About 48 hours later, Loupassi announced that he had decided to seek a recount, which is his right under Virginia law since he lost by less than 1 percent of the vote.

“I recognize the outcome may not change, but there’s no harm done in making sure that the vote is correct,” he said in a statement. “The people should be certain that all matters have been handled appropriately.”

There’s far more at stake than Loupassi’s political career. The GOP currently clings to a 51-49 advantage in the House of Delegates, having lost a staggering 15 seats and all three top statewide offices in a “wave election” many political analysts called an early referendum on Donald Trump’s presidency.

Democratic candidates have filed for recounts in three other closely contested House districts. Should they flip one, their party would effective neutralize the GOP’s long-held majority. 

“While we believe that recounts serve a critical function in ensuring every vote is counted, we find it interesting that Del. Loupassi has already twice conceded, deleted his Facebook page and even asked Delegate-elect Adams to attend a meeting for him because he had already checked out the day after the election,” said Katie Baker, a spokeswoman for the House Democratic Caucus, in a statement last week. “His decision to request a recount is clearly a response to pressure as Republicans watch their previous majority slipping away.” Parker Slaybaugh, a spokesman for Speaker elect Kirk Cox (R-Colonial Heights), said via email that Loupassi asked for a recount “simply to make sure we got it right.”

“The outcome of this election was very close and within the margin to request a recount. For that reason, we felt it important to ensure the votes are counted correctly so the people of the 68th House District are certain of the outcome,” he added.

The recount process is expected to be completed by the end of December; in the meantime, Adams said she will continue to serve as delegate-elect. She was expected to participate in a Dec. 5 joint meeting of the Board of Supervisors and School Board with the county’s legislative delegation.

Asked during last week’s interview if it feels strange not to be preparing bills for the 2018 General Assembly session, which begins Jan. 10, Loupassi insisted he has been “too busy to think about what I’m not doing.”

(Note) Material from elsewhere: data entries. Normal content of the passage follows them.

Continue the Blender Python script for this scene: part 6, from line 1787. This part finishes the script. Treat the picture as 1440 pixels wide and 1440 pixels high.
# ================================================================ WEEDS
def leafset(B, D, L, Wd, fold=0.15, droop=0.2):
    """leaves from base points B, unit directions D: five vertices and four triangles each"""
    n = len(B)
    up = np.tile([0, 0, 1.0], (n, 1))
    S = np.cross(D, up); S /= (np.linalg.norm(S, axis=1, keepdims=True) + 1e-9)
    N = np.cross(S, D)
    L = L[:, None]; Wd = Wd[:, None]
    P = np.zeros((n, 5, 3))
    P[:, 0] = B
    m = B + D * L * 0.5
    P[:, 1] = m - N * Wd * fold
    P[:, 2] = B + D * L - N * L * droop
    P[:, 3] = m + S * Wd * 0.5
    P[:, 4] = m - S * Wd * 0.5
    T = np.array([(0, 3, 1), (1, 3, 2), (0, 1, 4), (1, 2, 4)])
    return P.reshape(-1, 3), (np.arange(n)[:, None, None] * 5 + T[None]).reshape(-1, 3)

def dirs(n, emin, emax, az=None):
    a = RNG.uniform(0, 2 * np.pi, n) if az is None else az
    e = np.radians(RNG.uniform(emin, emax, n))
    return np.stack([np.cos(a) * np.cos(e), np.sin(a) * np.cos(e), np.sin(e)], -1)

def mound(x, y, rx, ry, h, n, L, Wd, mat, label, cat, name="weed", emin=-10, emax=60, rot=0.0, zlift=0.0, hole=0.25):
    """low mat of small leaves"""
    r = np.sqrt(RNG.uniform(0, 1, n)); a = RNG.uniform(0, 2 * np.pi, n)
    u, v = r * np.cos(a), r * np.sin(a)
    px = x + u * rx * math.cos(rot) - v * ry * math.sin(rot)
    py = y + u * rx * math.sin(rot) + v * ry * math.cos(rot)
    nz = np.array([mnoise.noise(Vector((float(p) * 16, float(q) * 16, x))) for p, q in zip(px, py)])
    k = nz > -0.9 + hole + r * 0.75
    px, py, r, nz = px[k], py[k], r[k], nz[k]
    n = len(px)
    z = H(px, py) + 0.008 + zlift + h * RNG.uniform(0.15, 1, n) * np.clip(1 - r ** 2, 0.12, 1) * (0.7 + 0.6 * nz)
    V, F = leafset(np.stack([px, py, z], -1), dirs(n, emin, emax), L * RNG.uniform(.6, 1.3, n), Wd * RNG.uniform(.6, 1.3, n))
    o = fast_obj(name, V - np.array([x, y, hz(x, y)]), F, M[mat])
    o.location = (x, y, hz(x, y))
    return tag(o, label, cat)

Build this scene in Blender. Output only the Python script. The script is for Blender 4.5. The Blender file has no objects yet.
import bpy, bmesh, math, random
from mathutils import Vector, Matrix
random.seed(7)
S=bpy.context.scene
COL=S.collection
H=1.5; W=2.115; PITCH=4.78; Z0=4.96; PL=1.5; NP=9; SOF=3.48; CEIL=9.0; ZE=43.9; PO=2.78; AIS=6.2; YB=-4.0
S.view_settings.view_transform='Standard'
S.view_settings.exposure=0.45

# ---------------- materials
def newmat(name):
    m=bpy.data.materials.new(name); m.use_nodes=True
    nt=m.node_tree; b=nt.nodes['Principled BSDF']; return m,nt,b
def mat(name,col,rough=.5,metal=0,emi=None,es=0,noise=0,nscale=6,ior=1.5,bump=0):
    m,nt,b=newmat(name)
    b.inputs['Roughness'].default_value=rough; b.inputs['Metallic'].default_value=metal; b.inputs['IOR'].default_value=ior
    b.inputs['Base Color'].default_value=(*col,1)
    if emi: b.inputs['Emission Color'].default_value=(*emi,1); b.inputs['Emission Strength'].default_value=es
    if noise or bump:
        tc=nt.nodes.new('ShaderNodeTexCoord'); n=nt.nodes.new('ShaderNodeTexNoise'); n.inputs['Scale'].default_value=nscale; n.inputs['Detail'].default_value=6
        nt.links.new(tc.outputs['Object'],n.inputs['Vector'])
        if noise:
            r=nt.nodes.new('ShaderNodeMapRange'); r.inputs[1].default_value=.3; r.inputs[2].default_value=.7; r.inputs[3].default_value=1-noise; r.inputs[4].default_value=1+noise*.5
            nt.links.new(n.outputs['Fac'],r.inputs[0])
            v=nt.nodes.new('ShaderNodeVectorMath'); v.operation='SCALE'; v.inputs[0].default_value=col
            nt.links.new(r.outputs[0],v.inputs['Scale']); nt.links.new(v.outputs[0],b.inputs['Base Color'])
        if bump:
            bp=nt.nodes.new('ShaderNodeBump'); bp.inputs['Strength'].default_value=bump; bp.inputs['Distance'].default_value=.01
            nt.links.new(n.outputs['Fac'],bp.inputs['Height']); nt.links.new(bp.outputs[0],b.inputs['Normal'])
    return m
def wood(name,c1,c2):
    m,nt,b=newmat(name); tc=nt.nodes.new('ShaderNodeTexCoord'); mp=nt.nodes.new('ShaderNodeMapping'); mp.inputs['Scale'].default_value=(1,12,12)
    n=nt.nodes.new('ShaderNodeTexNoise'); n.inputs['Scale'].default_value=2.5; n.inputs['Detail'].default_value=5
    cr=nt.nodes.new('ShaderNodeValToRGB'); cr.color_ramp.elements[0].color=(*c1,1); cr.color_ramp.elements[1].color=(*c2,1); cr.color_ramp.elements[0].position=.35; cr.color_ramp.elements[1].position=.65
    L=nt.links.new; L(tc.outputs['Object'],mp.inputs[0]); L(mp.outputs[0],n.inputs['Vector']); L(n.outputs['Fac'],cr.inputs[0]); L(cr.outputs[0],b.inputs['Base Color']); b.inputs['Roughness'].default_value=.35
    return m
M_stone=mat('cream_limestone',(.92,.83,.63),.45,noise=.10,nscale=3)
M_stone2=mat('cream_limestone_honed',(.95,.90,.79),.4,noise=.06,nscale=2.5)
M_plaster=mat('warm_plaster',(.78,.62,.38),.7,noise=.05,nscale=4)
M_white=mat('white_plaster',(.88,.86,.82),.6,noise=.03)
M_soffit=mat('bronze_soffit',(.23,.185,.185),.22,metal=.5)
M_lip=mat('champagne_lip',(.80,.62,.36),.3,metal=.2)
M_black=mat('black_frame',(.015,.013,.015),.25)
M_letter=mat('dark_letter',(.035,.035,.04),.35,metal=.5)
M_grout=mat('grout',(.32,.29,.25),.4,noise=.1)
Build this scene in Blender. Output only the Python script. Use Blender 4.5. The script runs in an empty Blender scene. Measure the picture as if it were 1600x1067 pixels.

“I’m all over the place. I’m in court every day. I guess that’s a good thing,” he said with a wry chuckle.

Loupassi also said he has “no regrets” about the work he did on behalf of his constituents in the 68th District, which includes parts of Chesterfield, Richmond and Henrico.

Elected to the House of Delegates following a seven-year stint on Richmond City Council, Loupassi was known for his willingness to work with Democrats even as the General Assembly became increasingly polarized along ideological lines.

Loupassi’s most significant legislative accomplishment came in 2014, when he pushed through a bill giving Chesterfield and Henrico equal representation on the Richmond Metropolitan Transportation Authority.

Previously, the city held six seats on the board and the counties had two apiece – a longtime source of political discord and one of the reasons the Richmond region had been ineffective in competing for state transportation funding.

“Manoli was always a good legislator to work with,” said Charlie Davis, a Chesterfield resident who lobbies the General Assembly on behalf of several Virginia localities. “He’s smart and pragmatic and he came armed with an understanding of all the players, which helped him speak with authority on a number of regional issues.”

Prior to announcing his request for a recount, Loupassi expressed confidence there will be “opportunities for people like me” to pursue elected office in the future.

“I don’t know if it will be in the House of Delegates or somewhere else, but I’m not going away,” he added. “I’m still going to be involved.” 

Correction: In earlier print and online versions of this story, we incorrectly reported that incoming Lt. Gov. Justin Fairfax would represent the tie-breaking vote in the House of Delegates. The lieutenant governor presides over the state Senate, not the House. We regret the error.